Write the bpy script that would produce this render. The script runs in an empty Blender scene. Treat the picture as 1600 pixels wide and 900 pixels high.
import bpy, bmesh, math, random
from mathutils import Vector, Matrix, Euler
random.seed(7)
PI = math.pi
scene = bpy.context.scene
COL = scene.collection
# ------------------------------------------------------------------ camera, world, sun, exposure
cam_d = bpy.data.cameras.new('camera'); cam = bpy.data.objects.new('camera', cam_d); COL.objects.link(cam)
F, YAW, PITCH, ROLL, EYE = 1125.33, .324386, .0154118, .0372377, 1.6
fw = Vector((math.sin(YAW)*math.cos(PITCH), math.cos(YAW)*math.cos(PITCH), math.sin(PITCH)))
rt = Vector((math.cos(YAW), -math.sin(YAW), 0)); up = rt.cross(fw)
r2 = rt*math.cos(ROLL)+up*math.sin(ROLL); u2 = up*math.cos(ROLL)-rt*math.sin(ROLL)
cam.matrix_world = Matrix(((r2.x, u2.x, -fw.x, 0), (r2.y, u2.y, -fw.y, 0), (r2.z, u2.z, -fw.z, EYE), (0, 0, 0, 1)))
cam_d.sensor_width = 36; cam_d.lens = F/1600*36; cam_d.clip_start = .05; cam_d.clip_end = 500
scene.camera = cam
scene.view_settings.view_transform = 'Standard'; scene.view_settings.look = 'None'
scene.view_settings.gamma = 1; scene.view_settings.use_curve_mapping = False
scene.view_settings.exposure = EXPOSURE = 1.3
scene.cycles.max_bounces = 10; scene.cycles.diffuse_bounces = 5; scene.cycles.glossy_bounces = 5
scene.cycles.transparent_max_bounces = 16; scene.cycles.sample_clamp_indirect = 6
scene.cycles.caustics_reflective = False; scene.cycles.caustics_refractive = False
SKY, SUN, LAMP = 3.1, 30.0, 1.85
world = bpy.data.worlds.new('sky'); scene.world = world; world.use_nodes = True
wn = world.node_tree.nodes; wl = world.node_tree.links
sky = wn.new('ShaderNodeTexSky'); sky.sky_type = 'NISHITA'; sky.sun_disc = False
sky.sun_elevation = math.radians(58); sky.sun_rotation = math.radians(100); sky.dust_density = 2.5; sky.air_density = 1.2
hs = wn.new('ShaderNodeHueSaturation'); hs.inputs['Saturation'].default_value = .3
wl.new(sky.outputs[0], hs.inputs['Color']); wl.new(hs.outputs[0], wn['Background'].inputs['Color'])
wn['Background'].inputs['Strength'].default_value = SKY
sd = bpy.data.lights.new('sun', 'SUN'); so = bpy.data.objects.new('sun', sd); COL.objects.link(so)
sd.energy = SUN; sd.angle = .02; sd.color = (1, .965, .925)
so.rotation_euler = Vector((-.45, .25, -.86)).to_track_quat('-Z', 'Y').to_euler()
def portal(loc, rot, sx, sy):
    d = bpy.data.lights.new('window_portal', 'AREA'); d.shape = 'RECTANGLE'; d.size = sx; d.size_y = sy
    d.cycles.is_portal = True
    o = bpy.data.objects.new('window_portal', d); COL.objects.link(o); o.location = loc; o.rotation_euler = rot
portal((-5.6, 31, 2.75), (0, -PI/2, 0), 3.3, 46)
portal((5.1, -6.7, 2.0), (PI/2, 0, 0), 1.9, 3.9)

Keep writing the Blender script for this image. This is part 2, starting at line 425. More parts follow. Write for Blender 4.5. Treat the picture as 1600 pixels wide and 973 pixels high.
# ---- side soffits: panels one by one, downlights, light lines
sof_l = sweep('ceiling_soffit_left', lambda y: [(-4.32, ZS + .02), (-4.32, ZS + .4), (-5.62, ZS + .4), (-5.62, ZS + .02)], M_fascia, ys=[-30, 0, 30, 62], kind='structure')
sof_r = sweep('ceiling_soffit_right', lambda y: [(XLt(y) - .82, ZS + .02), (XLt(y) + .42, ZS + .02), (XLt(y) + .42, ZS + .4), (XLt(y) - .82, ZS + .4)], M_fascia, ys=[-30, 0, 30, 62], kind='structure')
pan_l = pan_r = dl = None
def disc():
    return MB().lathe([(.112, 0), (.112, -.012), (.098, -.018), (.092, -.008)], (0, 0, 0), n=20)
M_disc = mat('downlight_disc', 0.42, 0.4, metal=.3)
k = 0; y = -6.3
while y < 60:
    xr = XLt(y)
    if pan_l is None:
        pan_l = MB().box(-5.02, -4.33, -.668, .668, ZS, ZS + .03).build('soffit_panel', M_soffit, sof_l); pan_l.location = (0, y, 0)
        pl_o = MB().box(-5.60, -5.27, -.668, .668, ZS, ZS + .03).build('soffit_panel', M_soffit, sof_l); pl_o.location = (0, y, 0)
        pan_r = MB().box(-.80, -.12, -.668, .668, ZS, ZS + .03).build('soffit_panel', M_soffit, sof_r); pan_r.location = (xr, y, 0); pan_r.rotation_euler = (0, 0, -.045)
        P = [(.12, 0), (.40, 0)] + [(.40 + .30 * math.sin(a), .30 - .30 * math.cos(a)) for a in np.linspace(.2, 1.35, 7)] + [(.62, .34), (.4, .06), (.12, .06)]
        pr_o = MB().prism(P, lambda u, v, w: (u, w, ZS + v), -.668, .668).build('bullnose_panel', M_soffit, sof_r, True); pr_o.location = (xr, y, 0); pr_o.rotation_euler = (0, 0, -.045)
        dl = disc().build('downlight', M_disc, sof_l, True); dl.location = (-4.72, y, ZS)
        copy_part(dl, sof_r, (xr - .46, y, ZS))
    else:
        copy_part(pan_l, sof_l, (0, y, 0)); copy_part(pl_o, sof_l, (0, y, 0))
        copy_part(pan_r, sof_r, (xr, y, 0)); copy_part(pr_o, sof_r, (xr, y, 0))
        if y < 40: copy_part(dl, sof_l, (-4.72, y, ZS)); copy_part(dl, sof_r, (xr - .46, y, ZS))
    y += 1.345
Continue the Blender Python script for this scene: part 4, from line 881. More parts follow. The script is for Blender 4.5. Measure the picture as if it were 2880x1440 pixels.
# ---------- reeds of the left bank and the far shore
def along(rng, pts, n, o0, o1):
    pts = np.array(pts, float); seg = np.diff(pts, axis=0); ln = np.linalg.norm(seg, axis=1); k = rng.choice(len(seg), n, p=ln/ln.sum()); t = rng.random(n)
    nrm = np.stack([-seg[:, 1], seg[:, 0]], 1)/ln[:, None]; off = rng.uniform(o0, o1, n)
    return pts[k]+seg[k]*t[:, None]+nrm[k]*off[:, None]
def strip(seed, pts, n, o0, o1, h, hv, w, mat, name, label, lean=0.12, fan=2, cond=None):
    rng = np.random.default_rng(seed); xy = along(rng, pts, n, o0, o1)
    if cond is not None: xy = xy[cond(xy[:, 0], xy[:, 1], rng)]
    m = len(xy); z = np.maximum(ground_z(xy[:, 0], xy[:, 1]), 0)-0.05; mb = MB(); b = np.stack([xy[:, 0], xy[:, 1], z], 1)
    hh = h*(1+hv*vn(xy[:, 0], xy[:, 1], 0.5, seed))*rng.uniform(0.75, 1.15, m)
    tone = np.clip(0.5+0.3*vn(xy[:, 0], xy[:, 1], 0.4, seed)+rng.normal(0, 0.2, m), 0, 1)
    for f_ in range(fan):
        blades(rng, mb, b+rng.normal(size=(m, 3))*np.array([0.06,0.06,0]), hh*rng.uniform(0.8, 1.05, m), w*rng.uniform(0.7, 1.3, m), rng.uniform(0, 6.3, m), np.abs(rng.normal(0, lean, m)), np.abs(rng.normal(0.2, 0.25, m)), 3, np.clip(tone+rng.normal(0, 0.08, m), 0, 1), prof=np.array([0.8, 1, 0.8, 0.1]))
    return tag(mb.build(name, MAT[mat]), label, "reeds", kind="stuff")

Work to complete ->
Please quote the records above exactly, without skipping a line.

Full solution ->
Write the bpy script that would produce this render. The script runs in an empty Blender scene. Treat the picture as 1600 pixels wide and 900 pixels high.
import bpy, bmesh, math, random
from mathutils import Vector, Matrix, Euler
random.seed(7)
PI = math.pi
scene = bpy.context.scene
COL = scene.collection
# ------------------------------------------------------------------ camera, world, sun, exposure
cam_d = bpy.data.cameras.new('camera'); cam = bpy.data.objects.new('camera', cam_d); COL.objects.link(cam)
F, YAW, PITCH, ROLL, EYE = 1125.33, .324386, .0154118, .0372377, 1.6
fw = Vector((math.sin(YAW)*math.cos(PITCH), math.cos(YAW)*math.cos(PITCH), math.sin(PITCH)))
rt = Vector((math.cos(YAW), -math.sin(YAW), 0)); up = rt.cross(fw)
r2 = rt*math.cos(ROLL)+up*math.sin(ROLL); u2 = up*math.cos(ROLL)-rt*math.sin(ROLL)
cam.matrix_world = Matrix(((r2.x, u2.x, -fw.x, 0), (r2.y, u2.y, -fw.y, 0), (r2.z, u2.z, -fw.z, EYE), (0, 0, 0, 1)))
cam_d.sensor_width = 36; cam_d.lens = F/1600*36; cam_d.clip_start = .05; cam_d.clip_end = 500
scene.camera = cam
scene.view_settings.view_transform = 'Standard'; scene.view_settings.look = 'None'
scene.view_settings.gamma = 1; scene.view_settings.use_curve_mapping = False
scene.view_settings.exposure = EXPOSURE = 1.3
scene.cycles.max_bounces = 10; scene.cycles.diffuse_bounces = 5; scene.cycles.glossy_bounces = 5
scene.cycles.transparent_max_bounces = 16; scene.cycles.sample_clamp_indirect = 6
scene.cycles.caustics_reflective = False; scene.cycles.caustics_refractive = False
SKY, SUN, LAMP = 3.1, 30.0, 1.85
world = bpy.data.worlds.new('sky'); scene.world = world; world.use_nodes = True
wn = world.node_tree.nodes; wl = world.node_tree.links
sky = wn.new('ShaderNodeTexSky'); sky.sky_type = 'NISHITA'; sky.sun_disc = False
sky.sun_elevation = math.radians(58); sky.sun_rotation = math.radians(100); sky.dust_density = 2.5; sky.air_density = 1.2
hs = wn.new('ShaderNodeHueSaturation'); hs.inputs['Saturation'].default_value = .3
wl.new(sky.outputs[0], hs.inputs['Color']); wl.new(hs.outputs[0], wn['Background'].inputs['Color'])
wn['Background'].inputs['Strength'].default_value = SKY
sd = bpy.data.lights.new('sun', 'SUN'); so = bpy.data.objects.new('sun', sd); COL.objects.link(so)
sd.energy = SUN; sd.angle = .02; sd.color = (1, .965, .925)
so.rotation_euler = Vector((-.45, .25, -.86)).to_track_quat('-Z', 'Y').to_euler()
def portal(loc, rot, sx, sy):
    d = bpy.data.lights.new('window_portal', 'AREA'); d.shape = 'RECTANGLE'; d.size = sx; d.size_y = sy
    d.cycles.is_portal = True
    o = bpy.data.objects.new('window_portal', d); COL.objects.link(o); o.location = loc; o.rotation_euler = rot
portal((-5.6, 31, 2.75), (0, -PI/2, 0), 3.3, 46)
portal((5.1, -6.7, 2.0), (PI/2, 0, 0), 1.9, 3.9)

Keep writing the Blender script for this image. This is part 2, starting at line 425. More parts follow. Write for Blender 4.5. Treat the picture as 1600 pixels wide and 973 pixels high.
# ---- side soffits: panels one by one, downlights, light lines
sof_l = sweep('ceiling_soffit_left', lambda y: [(-4.32, ZS + .02), (-4.32, ZS + .4), (-5.62, ZS + .4), (-5.62, ZS + .02)], M_fascia, ys=[-30, 0, 30, 62], kind='structure')
sof_r = sweep('ceiling_soffit_right', lambda y: [(XLt(y) - .82, ZS + .02), (XLt(y) + .42, ZS + .02), (XLt(y) + .42, ZS + .4), (XLt(y) - .82, ZS + .4)], M_fascia, ys=[-30, 0, 30, 62], kind='structure')
pan_l = pan_r = dl = None
def disc():
    return MB().lathe([(.112, 0), (.112, -.012), (.098, -.018), (.092, -.008)], (0, 0, 0), n=20)
M_disc = mat('downlight_disc', 0.42, 0.4, metal=.3)
k = 0; y = -6.3
while y < 60:
    xr = XLt(y)
    if pan_l is None:
        pan_l = MB().box(-5.02, -4.33, -.668, .668, ZS, ZS + .03).build('soffit_panel', M_soffit, sof_l); pan_l.location = (0, y, 0)
        pl_o = MB().box(-5.60, -5.27, -.668, .668, ZS, ZS + .03).build('soffit_panel', M_soffit, sof_l); pl_o.location = (0, y, 0)
        pan_r = MB().box(-.80, -.12, -.668, .668, ZS, ZS + .03).build('soffit_panel', M_soffit, sof_r); pan_r.location = (xr, y, 0); pan_r.rotation_euler = (0, 0, -.045)
        P = [(.12, 0), (.40, 0)] + [(.40 + .30 * math.sin(a), .30 - .30 * math.cos(a)) for a in np.linspace(.2, 1.35, 7)] + [(.62, .34), (.4, .06), (.12, .06)]
        pr_o = MB().prism(P, lambda u, v, w: (u, w, ZS + v), -.668, .668).build('bullnose_panel', M_soffit, sof_r, True); pr_o.location = (xr, y, 0); pr_o.rotation_euler = (0, 0, -.045)
        dl = disc().build('downlight', M_disc, sof_l, True); dl.location = (-4.72, y, ZS)
        copy_part(dl, sof_r, (xr - .46, y, ZS))
    else:
        copy_part(pan_l, sof_l, (0, y, 0)); copy_part(pl_o, sof_l, (0, y, 0))
        copy_part(pan_r, sof_r, (xr, y, 0)); copy_part(pr_o, sof_r, (xr, y, 0))
        if y < 40: copy_part(dl, sof_l, (-4.72, y, ZS)); copy_part(dl, sof_r, (xr - .46, y, ZS))
    y += 1.345
Continue the Blender Python script for this scene: part 4, from line 881. More parts follow. The script is for Blender 4.5. Measure the picture as if it were 2880x1440 pixels.
# ---------- reeds of the left bank and the far shore
def along(rng, pts, n, o0, o1):
    pts = np.array(pts, float); seg = np.diff(pts, axis=0); ln = np.linalg.norm(seg, axis=1); k = rng.choice(len(seg), n, p=ln/ln.sum()); t = rng.random(n)
    nrm = np.stack([-seg[:, 1], seg[:, 0]], 1)/ln[:, None]; off = rng.uniform(o0, o1, n)
    return pts[k]+seg[k]*t[:, None]+nrm[k]*off[:, None]
def strip(seed, pts, n, o0, o1, h, hv, w, mat, name, label, lean=0.12, fan=2, cond=None):
    rng = np.random.default_rng(seed); xy = along(rng, pts, n, o0, o1)
    if cond is not None: xy = xy[cond(xy[:, 0], xy[:, 1], rng)]
    m = len(xy); z = np.maximum(ground_z(xy[:, 0], xy[:, 1]), 0)-0.05; mb = MB(); b = np.stack([xy[:, 0], xy[:, 1], z], 1)
    hh = h*(1+hv*vn(xy[:, 0], xy[:, 1], 0.5, seed))*rng.uniform(0.75, 1.15, m)
    tone = np.clip(0.5+0.3*vn(xy[:, 0], xy[:, 1], 0.4, seed)+rng.normal(0, 0.2, m), 0, 1)
    for f_ in range(fan):
        blades(rng, mb, b+rng.normal(size=(m, 3))*np.array([0.06,0.06,0]), hh*rng.uniform(0.8, 1.05, m), w*rng.uniform(0.7, 1.3, m), rng.uniform(0, 6.3, m), np.abs(rng.normal(0, lean, m)), np.abs(rng.normal(0.2, 0.25, m)), 3, np.clip(tone+rng.normal(0, 0.08, m), 0, 1), prof=np.array([0.8, 1, 0.8, 0.1]))
    return tag(mb.build(name, MAT[mat]), label, "reeds", kind="stuff")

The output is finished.